Reproduce, please, only the lines from the first line below to the line containing "def FZ(z): return", inclusive.

-- begin --

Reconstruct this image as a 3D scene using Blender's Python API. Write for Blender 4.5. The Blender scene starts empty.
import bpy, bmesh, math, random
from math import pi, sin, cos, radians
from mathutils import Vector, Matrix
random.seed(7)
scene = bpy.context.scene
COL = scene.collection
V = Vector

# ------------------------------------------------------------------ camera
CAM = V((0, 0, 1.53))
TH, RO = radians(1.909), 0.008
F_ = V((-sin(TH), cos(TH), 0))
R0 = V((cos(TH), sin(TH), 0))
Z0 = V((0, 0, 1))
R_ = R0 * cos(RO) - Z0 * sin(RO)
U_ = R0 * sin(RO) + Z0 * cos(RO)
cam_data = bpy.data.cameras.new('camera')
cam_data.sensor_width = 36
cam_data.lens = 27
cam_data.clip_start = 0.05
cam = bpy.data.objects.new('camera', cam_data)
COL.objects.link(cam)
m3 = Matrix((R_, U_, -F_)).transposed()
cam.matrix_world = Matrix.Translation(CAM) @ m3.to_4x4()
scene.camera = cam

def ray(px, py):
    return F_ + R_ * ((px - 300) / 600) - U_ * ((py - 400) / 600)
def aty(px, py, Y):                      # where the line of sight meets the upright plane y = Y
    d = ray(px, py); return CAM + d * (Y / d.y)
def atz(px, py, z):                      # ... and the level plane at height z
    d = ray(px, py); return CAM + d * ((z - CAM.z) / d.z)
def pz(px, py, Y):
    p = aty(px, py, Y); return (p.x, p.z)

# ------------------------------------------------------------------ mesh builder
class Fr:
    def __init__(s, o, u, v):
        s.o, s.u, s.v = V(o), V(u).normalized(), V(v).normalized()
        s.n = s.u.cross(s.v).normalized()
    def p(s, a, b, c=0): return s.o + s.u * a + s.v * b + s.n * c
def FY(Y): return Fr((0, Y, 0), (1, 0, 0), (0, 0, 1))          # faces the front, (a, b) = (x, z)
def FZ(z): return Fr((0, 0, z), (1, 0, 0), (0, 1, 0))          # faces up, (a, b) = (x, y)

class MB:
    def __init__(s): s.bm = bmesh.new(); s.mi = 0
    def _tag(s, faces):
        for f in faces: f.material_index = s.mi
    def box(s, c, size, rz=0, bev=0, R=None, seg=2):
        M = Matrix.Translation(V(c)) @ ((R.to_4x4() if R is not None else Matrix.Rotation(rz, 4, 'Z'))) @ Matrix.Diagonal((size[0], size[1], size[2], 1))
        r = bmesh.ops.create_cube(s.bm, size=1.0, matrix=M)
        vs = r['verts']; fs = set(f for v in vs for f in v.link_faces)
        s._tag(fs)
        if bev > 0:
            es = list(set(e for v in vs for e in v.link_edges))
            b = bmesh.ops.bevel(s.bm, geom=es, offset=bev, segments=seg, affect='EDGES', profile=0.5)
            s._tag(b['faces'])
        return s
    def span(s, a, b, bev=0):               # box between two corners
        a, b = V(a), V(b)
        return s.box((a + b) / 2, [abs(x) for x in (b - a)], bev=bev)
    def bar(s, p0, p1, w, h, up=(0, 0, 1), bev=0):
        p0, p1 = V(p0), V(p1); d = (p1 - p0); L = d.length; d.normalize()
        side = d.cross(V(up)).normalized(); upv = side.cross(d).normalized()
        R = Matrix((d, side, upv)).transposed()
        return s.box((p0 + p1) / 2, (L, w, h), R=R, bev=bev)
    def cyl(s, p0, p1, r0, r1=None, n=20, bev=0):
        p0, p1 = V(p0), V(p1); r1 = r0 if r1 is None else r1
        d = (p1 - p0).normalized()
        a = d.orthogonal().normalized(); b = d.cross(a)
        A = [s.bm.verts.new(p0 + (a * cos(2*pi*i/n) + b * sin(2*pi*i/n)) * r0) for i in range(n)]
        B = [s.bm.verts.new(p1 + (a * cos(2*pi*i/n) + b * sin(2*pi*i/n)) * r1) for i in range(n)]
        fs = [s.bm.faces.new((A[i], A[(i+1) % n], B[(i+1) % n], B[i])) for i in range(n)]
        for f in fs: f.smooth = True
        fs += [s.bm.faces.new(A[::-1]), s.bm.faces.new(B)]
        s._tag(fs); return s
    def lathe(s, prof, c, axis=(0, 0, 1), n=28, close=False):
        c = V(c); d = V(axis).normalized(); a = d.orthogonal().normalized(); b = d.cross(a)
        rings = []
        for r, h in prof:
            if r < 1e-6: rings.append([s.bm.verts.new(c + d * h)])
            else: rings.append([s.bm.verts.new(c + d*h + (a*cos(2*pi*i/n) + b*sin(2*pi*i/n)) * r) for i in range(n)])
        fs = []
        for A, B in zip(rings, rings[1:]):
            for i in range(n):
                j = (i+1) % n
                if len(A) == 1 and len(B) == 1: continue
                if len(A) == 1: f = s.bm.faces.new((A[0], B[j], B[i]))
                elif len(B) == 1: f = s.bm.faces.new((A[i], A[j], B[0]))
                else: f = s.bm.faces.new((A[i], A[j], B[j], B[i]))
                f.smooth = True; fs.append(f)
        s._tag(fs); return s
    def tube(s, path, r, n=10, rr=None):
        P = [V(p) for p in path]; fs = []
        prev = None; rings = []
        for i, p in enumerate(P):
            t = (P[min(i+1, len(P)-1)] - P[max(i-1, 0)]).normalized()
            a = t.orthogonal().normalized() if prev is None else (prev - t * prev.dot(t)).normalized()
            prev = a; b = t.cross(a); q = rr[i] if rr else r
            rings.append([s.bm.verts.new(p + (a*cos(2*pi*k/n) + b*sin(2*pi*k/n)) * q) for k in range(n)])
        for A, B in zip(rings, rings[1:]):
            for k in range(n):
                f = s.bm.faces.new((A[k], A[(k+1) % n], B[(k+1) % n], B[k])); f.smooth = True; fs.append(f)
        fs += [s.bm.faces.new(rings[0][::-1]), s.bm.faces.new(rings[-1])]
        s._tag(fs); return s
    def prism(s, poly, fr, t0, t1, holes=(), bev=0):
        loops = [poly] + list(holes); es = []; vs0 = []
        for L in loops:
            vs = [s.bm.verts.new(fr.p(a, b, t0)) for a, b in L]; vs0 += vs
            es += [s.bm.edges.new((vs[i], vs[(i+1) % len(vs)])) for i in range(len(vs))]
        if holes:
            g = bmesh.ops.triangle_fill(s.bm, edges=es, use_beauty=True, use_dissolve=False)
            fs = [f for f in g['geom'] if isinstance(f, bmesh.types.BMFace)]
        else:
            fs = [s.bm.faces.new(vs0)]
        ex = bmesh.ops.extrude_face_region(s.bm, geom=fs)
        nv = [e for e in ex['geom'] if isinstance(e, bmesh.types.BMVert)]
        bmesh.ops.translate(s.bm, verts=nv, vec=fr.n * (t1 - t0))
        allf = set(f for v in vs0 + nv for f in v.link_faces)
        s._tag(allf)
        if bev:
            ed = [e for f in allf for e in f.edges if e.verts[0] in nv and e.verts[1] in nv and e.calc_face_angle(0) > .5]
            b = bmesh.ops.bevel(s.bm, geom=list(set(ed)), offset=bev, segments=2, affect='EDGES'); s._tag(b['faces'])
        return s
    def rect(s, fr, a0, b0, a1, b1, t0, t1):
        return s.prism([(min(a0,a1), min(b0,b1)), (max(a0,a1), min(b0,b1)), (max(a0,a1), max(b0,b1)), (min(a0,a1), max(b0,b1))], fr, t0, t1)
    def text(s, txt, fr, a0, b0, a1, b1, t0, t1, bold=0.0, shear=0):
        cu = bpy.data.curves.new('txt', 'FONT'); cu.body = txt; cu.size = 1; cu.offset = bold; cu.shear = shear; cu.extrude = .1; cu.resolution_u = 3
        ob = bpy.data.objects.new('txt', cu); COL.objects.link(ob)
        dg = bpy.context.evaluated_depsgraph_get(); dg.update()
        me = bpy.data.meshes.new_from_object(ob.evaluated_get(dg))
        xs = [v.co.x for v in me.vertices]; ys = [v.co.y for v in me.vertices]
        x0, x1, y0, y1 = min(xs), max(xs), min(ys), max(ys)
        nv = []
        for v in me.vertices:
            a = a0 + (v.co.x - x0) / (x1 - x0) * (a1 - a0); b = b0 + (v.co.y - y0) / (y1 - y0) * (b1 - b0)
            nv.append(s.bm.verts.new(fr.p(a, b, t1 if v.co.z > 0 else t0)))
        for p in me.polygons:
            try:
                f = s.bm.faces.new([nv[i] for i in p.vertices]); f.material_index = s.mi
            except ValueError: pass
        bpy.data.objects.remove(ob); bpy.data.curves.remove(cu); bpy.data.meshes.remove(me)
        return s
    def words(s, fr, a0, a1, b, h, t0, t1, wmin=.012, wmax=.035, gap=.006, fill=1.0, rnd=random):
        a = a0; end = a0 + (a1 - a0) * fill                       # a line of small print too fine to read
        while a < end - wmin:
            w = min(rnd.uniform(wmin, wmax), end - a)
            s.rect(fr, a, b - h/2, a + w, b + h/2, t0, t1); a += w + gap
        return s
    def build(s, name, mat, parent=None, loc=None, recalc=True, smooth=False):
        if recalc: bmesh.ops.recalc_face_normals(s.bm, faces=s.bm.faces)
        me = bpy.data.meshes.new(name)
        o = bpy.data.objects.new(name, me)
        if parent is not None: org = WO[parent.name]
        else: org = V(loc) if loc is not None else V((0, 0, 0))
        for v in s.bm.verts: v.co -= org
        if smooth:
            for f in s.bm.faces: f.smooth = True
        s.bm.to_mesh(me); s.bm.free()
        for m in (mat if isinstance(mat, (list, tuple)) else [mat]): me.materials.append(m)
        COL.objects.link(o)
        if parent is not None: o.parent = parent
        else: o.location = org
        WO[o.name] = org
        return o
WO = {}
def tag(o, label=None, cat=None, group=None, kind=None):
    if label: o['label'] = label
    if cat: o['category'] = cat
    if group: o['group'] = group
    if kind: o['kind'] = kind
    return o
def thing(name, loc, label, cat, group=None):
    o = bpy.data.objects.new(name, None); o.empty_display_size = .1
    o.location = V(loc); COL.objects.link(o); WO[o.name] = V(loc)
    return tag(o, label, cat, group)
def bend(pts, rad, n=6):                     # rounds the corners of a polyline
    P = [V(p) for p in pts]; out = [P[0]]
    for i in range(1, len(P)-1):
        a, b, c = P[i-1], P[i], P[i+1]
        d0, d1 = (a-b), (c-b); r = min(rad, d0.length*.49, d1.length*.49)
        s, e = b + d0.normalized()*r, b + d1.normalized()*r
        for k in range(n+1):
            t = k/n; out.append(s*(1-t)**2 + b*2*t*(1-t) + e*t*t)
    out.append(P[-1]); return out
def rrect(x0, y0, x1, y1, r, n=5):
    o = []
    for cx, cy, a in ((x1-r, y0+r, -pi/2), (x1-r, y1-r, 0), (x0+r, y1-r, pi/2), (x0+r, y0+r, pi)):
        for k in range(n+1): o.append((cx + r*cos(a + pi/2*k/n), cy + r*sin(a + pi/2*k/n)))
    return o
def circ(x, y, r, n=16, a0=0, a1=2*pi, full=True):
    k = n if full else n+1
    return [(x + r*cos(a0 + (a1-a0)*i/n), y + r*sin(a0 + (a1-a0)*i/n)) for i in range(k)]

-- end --

**THE RESULT**
Reconstruct this image as a 3D scene using Blender's Python API. Write for Blender 4.5. The Blender scene starts empty.
import bpy, bmesh, math, random
from math import pi, sin, cos, radians
from mathutils import Vector, Matrix
random.seed(7)
scene = bpy.context.scene
COL = scene.collection
V = Vector

# ------------------------------------------------------------------ camera
CAM = V((0, 0, 1.53))
TH, RO = radians(1.909), 0.008
F_ = V((-sin(TH), cos(TH), 0))
R0 = V((cos(TH), sin(TH), 0))
Z0 = V((0, 0, 1))
R_ = R0 * cos(RO) - Z0 * sin(RO)
U_ = R0 * sin(RO) + Z0 * cos(RO)
cam_data = bpy.data.cameras.new('camera')
cam_data.sensor_width = 36
cam_data.lens = 27
cam_data.clip_start = 0.05
cam = bpy.data.objects.new('camera', cam_data)
COL.objects.link(cam)
m3 = Matrix((R_, U_, -F_)).transposed()
cam.matrix_world = Matrix.Translation(CAM) @ m3.to_4x4()
scene.camera = cam

def ray(px, py):
    return F_ + R_ * ((px - 300) / 600) - U_ * ((py - 400) / 600)
def aty(px, py, Y):                      # where the line of sight meets the upright plane y = Y
    d = ray(px, py); return CAM + d * (Y / d.y)
def atz(px, py, z):                      # ... and the level plane at height z
    d = ray(px, py); return CAM + d * ((z - CAM.z) / d.z)
def pz(px, py, Y):
    p = aty(px, py, Y); return (p.x, p.z)

# ------------------------------------------------------------------ mesh builder
class Fr:
    def __init__(s, o, u, v):
        s.o, s.u, s.v = V(o), V(u).normalized(), V(v).normalized()
        s.n = s.u.cross(s.v).normalized()
    def p(s, a, b, c=0): return s.o + s.u * a + s.v * b + s.n * c
def FY(Y): return Fr((0, Y, 0), (1, 0, 0), (0, 0, 1))          # faces the front, (a, b) = (x, z)
def FZ(z): return Fr((0, 0, z), (1, 0, 0), (0, 1, 0))          # faces up, (a, b) = (x, y)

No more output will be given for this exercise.